■ Listing ■
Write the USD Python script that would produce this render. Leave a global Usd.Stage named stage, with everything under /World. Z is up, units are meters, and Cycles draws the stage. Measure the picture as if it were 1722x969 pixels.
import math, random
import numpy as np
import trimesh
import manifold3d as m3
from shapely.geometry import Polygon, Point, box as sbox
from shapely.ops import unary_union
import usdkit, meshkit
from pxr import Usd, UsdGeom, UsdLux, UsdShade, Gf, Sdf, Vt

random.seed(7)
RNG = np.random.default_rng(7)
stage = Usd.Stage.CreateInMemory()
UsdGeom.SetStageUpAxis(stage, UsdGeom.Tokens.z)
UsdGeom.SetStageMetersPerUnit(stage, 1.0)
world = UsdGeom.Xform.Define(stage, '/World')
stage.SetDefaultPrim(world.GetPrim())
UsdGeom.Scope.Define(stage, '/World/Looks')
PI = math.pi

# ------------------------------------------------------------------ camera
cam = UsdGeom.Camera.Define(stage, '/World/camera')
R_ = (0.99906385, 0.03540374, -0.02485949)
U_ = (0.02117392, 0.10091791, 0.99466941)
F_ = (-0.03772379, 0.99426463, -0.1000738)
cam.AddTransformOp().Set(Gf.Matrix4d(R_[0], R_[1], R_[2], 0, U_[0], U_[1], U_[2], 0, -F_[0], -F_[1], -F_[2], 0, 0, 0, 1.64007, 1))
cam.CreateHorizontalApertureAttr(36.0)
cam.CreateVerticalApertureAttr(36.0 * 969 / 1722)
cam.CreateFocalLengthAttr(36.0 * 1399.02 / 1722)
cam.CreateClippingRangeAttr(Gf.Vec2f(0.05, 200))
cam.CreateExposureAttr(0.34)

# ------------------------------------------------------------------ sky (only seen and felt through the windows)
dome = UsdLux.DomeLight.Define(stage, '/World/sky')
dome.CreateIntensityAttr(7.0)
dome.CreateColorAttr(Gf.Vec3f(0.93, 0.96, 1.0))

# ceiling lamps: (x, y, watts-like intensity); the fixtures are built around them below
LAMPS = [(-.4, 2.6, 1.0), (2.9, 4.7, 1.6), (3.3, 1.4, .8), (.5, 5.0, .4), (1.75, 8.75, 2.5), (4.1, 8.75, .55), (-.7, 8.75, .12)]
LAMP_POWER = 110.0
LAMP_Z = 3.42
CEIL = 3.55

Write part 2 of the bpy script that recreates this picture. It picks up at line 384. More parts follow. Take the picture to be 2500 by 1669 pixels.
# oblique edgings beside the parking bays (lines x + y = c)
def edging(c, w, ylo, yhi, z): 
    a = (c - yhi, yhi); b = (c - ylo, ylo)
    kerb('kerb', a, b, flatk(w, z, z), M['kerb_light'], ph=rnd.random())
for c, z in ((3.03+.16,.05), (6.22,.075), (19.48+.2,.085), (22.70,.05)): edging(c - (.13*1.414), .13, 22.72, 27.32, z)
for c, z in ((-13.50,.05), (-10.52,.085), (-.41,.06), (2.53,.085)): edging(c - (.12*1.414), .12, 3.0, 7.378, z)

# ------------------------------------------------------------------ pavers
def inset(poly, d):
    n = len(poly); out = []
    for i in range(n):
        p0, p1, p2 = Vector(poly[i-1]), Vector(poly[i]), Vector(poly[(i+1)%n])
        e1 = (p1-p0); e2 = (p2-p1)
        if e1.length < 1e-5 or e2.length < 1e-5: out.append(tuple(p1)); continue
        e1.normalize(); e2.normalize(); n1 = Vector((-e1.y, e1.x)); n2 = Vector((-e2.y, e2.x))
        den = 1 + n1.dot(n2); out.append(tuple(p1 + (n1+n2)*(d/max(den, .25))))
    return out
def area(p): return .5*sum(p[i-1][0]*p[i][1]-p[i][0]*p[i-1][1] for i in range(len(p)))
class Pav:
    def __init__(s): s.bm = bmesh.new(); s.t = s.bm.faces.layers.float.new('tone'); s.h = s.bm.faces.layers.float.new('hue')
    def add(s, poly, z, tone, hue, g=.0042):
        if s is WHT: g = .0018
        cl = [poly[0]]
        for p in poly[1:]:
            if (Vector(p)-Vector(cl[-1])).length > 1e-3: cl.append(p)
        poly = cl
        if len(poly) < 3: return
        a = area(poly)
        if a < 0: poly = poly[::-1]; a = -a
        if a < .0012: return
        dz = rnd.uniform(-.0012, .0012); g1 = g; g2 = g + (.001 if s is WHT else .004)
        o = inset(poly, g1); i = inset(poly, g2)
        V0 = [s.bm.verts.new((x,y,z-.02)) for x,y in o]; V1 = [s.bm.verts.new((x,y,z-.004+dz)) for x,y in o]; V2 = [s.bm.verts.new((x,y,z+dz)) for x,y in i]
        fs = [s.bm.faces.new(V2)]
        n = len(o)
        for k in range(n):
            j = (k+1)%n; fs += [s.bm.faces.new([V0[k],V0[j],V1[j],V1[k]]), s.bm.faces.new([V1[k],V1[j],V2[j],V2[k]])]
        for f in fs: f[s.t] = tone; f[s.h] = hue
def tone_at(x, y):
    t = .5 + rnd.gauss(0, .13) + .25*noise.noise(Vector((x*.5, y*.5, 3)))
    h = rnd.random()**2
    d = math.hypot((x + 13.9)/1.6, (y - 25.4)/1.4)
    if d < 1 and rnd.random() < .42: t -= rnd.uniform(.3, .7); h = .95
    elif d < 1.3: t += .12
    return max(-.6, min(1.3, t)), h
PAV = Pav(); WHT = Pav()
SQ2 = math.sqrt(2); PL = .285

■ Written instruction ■
Give the lines again, exactly as they stand, from the beginning of the data through the line with "from pxr import".

■ Result ■
Write the USD Python script that would produce this render. Leave a global Usd.Stage named stage, with everything under /World. Z is up, units are meters, and Cycles draws the stage. Measure the picture as if it were 1722x969 pixels.
import math, random
import numpy as np
import trimesh
import manifold3d as m3
from shapely.geometry import Polygon, Point, box as sbox
from shapely.ops import unary_union
import usdkit, meshkit
from pxr import Usd, UsdGeom, UsdLux, UsdShade, Gf, Sdf, Vt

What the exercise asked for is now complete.